Pour simplifier la Commission européenne veut donc encore empiler des textes alors que les entreprises se plaignent d’être noyées de réglementations à n’en plus finir qui alourdissent le coût de tous les actes de production et de commercialisation. Elle veut instituer de nouveaux seuils qui seront autant de barrières au développement, créer des dérogations et des exceptions qui seront autant de complications.

Elle s’inspire du rapport Draghi appelant à investir 800 milliards d’euros par an dans les nouvelles technologies, la décarbonation, la défense…, dans la logique keynésienne selon laquelle pour redonner force à l’Europe il faut que celle-ci dépense toujours plus d’argent public. Ce qui représente toujours plus de règles édictées pour ces dépenses, fixer qui sera bénéficiaire, dans quelles conditions. Distribuer l’argent public c’est toujours plus de contrôle, plus d’arbitraire, plus de favoritisme. Cet argent fausse la concurrence, modifie les comportements des entrepreneurs chasseurs de primes, désoriente les marchés.

Déjà d’ailleurs, la Commission pose des limites. Teresa Ribera, sa vice-présidente, chargée de la Transition écologique, insiste sur le fait qu’il faut préserver le Pacte vert et dit que « simplifier ne veut pas dire déréguler ».

Un périmètre d’intervention excessif

Bruxelles n’a pas compris que la liberté des entreprises était le meilleur moteur de l’innovation, de la création et de la transition écologique elle-même ainsi qu’en témoigne les Etats-Unis de Musk. Celui-ci n’a pas attendu les subventions européennes pour créer Tesla !
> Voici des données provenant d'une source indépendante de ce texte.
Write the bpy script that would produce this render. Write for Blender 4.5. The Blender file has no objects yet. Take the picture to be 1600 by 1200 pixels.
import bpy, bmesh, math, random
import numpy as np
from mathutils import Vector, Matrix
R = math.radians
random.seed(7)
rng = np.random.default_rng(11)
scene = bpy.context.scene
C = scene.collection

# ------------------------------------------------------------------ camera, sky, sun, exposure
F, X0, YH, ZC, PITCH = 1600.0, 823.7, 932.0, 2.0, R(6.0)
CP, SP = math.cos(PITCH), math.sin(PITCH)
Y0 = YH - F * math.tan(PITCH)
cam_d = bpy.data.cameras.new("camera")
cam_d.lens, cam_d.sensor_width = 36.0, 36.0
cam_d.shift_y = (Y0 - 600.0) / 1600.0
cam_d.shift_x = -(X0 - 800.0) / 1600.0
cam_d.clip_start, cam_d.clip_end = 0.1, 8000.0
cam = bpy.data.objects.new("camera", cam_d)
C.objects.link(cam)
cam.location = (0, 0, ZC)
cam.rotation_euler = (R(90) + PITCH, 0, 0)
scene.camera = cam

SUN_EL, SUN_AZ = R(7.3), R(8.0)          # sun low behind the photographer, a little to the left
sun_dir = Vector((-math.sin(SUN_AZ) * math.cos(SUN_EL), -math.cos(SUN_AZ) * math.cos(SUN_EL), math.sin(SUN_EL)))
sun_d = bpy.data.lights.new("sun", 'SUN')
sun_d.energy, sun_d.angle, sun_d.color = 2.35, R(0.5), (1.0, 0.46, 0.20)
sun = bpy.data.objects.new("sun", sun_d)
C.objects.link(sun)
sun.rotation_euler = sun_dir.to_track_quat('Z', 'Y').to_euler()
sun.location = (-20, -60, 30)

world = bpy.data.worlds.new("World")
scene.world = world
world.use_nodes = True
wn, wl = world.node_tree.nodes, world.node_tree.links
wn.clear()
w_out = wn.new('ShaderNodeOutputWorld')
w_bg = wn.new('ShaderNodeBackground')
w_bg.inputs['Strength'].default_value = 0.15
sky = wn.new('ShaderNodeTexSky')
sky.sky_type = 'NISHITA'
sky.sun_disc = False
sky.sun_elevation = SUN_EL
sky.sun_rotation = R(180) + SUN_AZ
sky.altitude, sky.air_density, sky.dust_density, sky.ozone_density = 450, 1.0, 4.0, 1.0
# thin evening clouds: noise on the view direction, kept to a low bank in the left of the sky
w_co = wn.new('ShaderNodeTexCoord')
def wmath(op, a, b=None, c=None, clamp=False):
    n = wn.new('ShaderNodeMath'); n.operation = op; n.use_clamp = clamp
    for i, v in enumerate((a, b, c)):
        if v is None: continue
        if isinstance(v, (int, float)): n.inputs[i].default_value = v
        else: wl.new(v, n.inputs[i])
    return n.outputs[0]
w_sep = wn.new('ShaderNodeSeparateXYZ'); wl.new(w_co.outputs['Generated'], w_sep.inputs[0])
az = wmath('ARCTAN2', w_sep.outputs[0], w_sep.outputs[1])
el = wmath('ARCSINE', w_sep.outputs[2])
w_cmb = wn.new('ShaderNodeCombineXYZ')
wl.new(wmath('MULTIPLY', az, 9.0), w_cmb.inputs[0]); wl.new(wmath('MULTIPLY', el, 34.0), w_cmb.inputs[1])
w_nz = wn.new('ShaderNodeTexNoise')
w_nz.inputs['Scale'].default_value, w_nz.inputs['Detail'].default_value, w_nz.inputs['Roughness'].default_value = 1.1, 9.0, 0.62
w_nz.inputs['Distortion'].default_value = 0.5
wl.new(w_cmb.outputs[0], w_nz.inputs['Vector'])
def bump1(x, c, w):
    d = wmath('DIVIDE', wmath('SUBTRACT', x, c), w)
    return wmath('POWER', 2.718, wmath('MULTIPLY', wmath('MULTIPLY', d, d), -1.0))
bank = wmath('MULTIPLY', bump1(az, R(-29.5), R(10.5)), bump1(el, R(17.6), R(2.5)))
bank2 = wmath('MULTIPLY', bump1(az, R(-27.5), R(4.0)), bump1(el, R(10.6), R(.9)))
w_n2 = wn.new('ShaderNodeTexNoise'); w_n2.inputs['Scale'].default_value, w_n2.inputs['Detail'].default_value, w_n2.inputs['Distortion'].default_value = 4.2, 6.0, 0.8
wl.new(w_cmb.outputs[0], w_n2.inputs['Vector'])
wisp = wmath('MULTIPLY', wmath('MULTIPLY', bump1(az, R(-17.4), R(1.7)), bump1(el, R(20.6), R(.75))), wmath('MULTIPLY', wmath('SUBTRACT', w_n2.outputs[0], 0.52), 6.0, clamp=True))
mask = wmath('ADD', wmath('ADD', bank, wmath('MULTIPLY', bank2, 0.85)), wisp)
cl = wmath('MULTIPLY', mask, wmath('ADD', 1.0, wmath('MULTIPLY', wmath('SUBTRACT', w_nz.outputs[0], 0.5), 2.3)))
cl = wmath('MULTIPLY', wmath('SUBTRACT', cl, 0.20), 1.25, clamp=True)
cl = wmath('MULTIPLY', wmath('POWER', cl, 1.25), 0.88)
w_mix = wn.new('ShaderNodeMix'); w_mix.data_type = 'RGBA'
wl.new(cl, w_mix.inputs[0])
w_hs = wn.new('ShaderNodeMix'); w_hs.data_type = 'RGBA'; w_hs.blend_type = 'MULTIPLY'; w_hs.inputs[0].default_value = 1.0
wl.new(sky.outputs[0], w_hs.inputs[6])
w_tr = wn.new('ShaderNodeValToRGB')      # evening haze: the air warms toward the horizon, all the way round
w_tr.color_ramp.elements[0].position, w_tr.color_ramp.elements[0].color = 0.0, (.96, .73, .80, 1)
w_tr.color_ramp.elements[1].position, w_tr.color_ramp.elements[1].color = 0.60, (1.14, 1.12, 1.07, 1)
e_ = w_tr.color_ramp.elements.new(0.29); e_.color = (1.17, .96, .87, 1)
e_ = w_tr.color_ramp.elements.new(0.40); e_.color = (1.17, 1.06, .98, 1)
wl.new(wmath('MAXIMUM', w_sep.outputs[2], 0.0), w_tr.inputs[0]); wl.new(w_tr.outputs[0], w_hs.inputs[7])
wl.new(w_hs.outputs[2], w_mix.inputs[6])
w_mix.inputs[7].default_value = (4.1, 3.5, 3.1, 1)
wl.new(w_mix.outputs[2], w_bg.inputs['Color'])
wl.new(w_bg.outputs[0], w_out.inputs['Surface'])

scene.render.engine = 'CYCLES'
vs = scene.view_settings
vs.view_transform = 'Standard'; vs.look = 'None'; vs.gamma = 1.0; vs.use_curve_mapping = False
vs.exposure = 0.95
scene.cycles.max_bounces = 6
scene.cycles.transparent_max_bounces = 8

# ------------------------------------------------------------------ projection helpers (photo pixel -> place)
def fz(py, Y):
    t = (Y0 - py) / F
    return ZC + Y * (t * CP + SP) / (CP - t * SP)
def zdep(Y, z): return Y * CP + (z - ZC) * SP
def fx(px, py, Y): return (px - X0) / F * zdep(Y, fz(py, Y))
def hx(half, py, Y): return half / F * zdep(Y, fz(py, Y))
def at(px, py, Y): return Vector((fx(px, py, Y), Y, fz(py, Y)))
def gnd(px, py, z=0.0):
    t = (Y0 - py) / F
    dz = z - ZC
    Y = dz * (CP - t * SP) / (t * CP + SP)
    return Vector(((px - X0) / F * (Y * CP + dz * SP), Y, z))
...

La Commission européenne ne saura pas simplifier parce qu’elle se nourrit de papier pour édicter, enjoindre, aider, interdire ; elle ne vit qu’en produisant de la réglementation ; la technocratie est son moteur. Elle est une machine administrative qui fonctionne comme un dinosaure, archaïque. « J’avais un projet en Irlande, racontait Trump en viso à Davos. J’attendais un feu vert des autorités irlandaises. Je l’ai eu en une semaine. Puis il me fallait une autorisation de l’UE, on m’a dit que ça prendrait cinq ou six ans ! » Trump raconte parfois n’importe quoi, mais l’image est exacte.

L’Europe est définitivement étouffée par les dispositions du traité de Lisbonne  (2007) qui lui a donné des compétences primant sur celles des Etats dans presque tous les domaines de l’action publique (cf. mon dernier ouvrage Libéral ou conservateur ? Manitoba, 2024). Elle ne sortira de sa léthargie que si elle réforme ses institutions en restreignant le périmètre de leurs interventions. Il faut revenir à une Europe limitée selon les principes qui ont présidé à sa constitution, une Europe subsidiaire selon la définition donnée par l’évêque de Mayence von Ketteler dans sa lutte contre le Kulturkampf de Bismarck : « En bas tout le possible, en haut tout le nécessaire ».

Bien comprise, la subsidiarité est la manière de faire vivre une saine compétition entre les individus comme entre nations, entreprises, universités… pour partager des expériences, retenir les solutions les mieux adaptées et pour que la multiplicité des initiatives enrichisse l’ensemble des pays réunis dans une dynamique créatrice. Il est urgent d’y revenir.